Le difficoltà e le sconfitte sono sentite anche dallo spettatore, poiché il film fa tesoro della mancanza di dialoghi, creando un vero e proprio discorso a tu per tu con il pubblico. Gli animali, rigorosamente non antropomorfi e lontani dalla visione disneyana del protagonista a quattro zampe, si comportano in modo autentico: non hanno volti le cui componenti umane siano accentuate, non usano le zampe per afferrare oggetti, ma agiscono come farebbe un vero esemplare della loro specie. Proprio per questo, le loro reazioni agli eventi sono genuine, rafforzate da una consapevole gestione del movimento corporeo animale. Il realismo dei loro movimenti e la loro resa amplificano la percezione emotiva, impedendo di rimanere impassibili di fronte alle scene drammatiche.

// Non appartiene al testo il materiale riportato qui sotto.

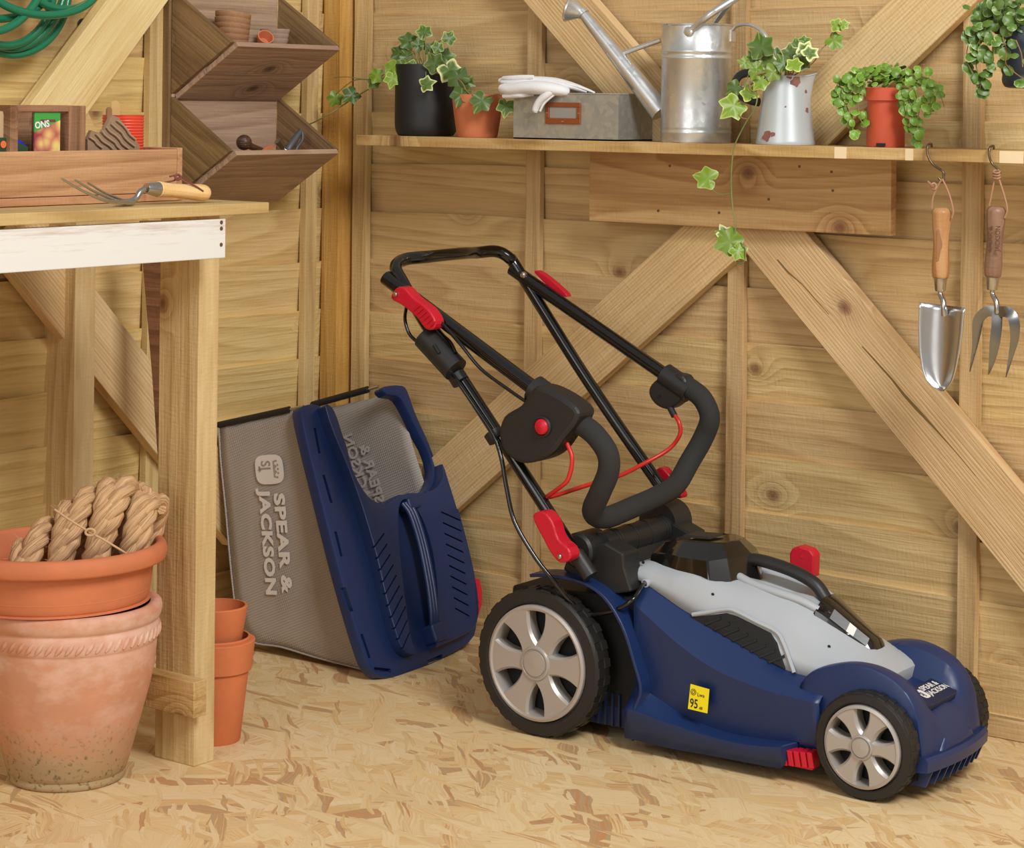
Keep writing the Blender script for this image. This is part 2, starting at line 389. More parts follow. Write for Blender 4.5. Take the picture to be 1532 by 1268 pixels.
# ================================================================= WORKBENCH
BX = .585
wb = thing('workbench', 'rough timber workbench with a white painted front apron standing along the left wall', 'workbench', (.3, -1.2, 0))
ytop = P(403, 303, X=BX+.005).y; yap = P(338, 325, X=BX+.002).y
for k, (x0, x1) in enumerate(((.03, .155), (.16, .29), (.295, .432), (.437, BX+.005))):
    timber('top_board', ((x0+x1)/2, -2.0, .7945), ((x0+x1)/2, ytop-(.05 if k < 2 else 0)*0, .7945), x1-x0, .0155, (0, 0, 1), M['benchtop'], wb, nseg=10, wob=.0008)
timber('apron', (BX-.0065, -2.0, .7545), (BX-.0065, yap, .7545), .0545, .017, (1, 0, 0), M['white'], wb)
for dz in (.014, -.0085, .0225):
    q = P(331, 355, X=BX+.002); c = lathe([(.0028, 0), (.0028, .0012), (0, .0012)], 10)
    mobj('screw', tr(c, Matrix.Translation(Vector((BX+.0015, yap-.009, .7545+dz))) @ Matrix.Rotation(pi/2, 4, 'Y')), plain('screw_dark', (120, 90, 62), .4, .5), wb, world=True)
e = P(290, 1147, Z=0); 
lx0 = P(231, 1133, Y=e.y).x
def leg(x0, x1, y0, y1, zt, xs=0, mat='bench', z0=0):
    return mobj('leg', hexa([(x0, y0, z0), (x1, y0, z0), (x1, y1, z0), (x0, y1, z0)], [(x0+xs, y0, zt), (x1, y0, zt), (x1, y1, zt), (x0+xs, y1, zt)]), M[mat], wb, world=True, smooth=0, bevel=.0015)
# legs: built lying along X, stood upright
def upright(name, x0, x1, y0, y1, z0, z1, mat, parent, face=(0, -1, 0)):
    return timber(name, ((x0+x1)/2, (y0+y1)/2, z0), ((x0+x1)/2, (y0+y1)/2, z1), x1-x0, y1-y0, face, mat, parent, nseg=8, wob=.0005, bevel=.0015)
lyb = P(320, 1140, X=e.x).y
upright('leg', lx0, e.x, e.y, lyb, 0, .786, M['bench'], wb)
# stub block on the front leg
q0, q1 = P(231, 1040, Y=e.y-.014), P(290, 1040, Y=e.y-.014); zt, zb = P(290, 1022, Y=e.y-.028).z, P(290, 1076, Y=e.y-.028).z
timber('rail_block', (lx0-.12, e.y-.0125, (zt+zb)/2), (P(290, 1040, Y=e.y-.025).x, e.y-.0125, (zt+zb)/2), zt-zb, .025, (0, -1, 0), M['shelf'], wb)
rl = Vector((P(111, 600, Y=-.70).x, -.70, 0)); rl0 = P(58, 600, Y=-.70).x
b1 = P(141, 600, X=rl.x).y
upright('leg', rl0, rl.x, -.70, b1, 0, .786, M['bench'], wb)
upright('leg', .50, .58, -1.98, -1.93, 0, .786, M['bench'], wb); upright('leg', .06, .13, -1.98, -1.93, 0, .786, M['bench'], wb)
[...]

Da ricordare anche che l’intero film è realizzato con un software open source, Blender, con cui Zilbalodis riveste i personaggi con design ruvidi, textures imperfette, a ricordare molto alcune estetiche dei videogames. Poi immerge le creature in un mondo incontaminato, dove regna il senso di impotenza al cospetto della grandezza della natura. Le bestie sono piccole in confronto alle foreste, le cascate, i monti; e questi sono maestosi, vivi, da osservare con gli occhi pieni di reverenza e curiosità di un piccolo gatto che impara a sopravvivere nel mondo. Un mondo fatto di verticalità, di tendenza verso il cielo, di tentativi di raggiungere l’irraggiungibile. Il film accosta il viaggio orizzontale dei protagonisti alla verticalità del creato contro il quale si è minuscoli, unendo il tutto con riprese ampie e piani sequenza fluidi che accentuano il senso di meraviglia di cui è ammantato il loro viaggio.

Un viaggio, poi, di cui non è decisamente chiara la meta. Rimane confuso il fine ultimo: la sopravvivenza, forse, o semplicemente l’apprendimento della convivenza. Tutti si aiutano su quella barca, una zampa lava l’altra, atteggiamento che si rivela l’unico approccio per sopravvivere in un mondo selvaggio e privo di riferimenti geografici o temporali. Tempo e spazio sono concetti umani e in quel mondo l’uomo ha cessato di imporre la sua presenza. Dell’umanità rimangono soltanto lasciti architettonici alti, che affiorano dall’inondazione, in un tentativo di toccare il cielo finito forse come quello di Icaro. Che la fine dell’uomo e il ritorno alla natura sia avvenuto, in Flow, tramite la ribellione della natura stessa ha un sapore amaro e riecheggia, però, come un telefonato “te l’avevo detto”.
Ma se si guarda bene gli umani ci sono, sono negli edifici, nelle costruzioni, in tutto ciò che si sono lasciati alle spalle e soprattutto nelle enormi statue che osservano, impotenti, una piccola barca che lenta procede verso il futuro, alla ricerca di quel posto che l’uomo non è riuscito a raggiungere.